The ABYC and NMEA standards promote expert work.
Today, electricity is replacing mechanical systems in engines, transmissions and steering. At the same time, joystick maneuvering requires input from GPS and an electronic compass. “More and more of our work is with electronic equipment,” Eshleman says. “Touchscreen controls, seamless power transfer — we’re heavily involved in electronics, just not navigation and communication. We’re using electronics to control electrical equipment.”
Boatbuilders and contractors are also becoming more sophisticated. Eshleman notes places where today’s industry practices are more stringent than ABYC’s. For example, Ward’s and most similar companies contain electrical panels and junctions within metallic housings, so heat or sparks from a loose wire will trip a circuit breaker before starting a fire. ABYC still allows wooden enclosures.
Eshleman also points to seamless power transfer from generator to shore, or paralleling multiple generators to meet demand. Any such intermingling of AC power sources is actually prohibited by ABYC, although Eshleman expects new ABYC standards addressing AC power soon.
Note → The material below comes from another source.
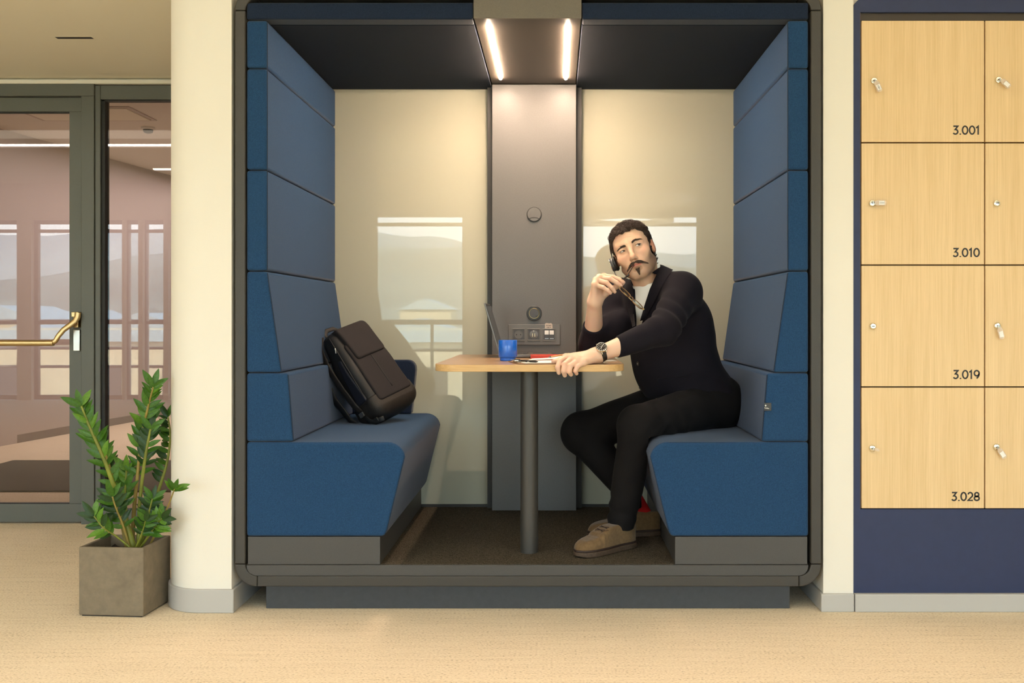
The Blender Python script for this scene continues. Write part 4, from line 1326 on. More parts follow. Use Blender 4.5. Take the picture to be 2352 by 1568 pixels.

In short, ABYC ensures safe power to all ship systems, not just to electronics but engines, lighting and even air-conditioners and the clothes dryer. NMEA relies on ABYC for the basic infrastructure and then builds upon it to ensure that electronics function well. ABYC also relies upon NMEA standards so electronics don’t interfere with other ship systems. Both organizations assume future work is done by technicians who understand and follow those rules.
So if a fellow yachtsman on your dock is contemplating, say, a new sound system from installers without NMEA certification, mention the legend of Captain Audio.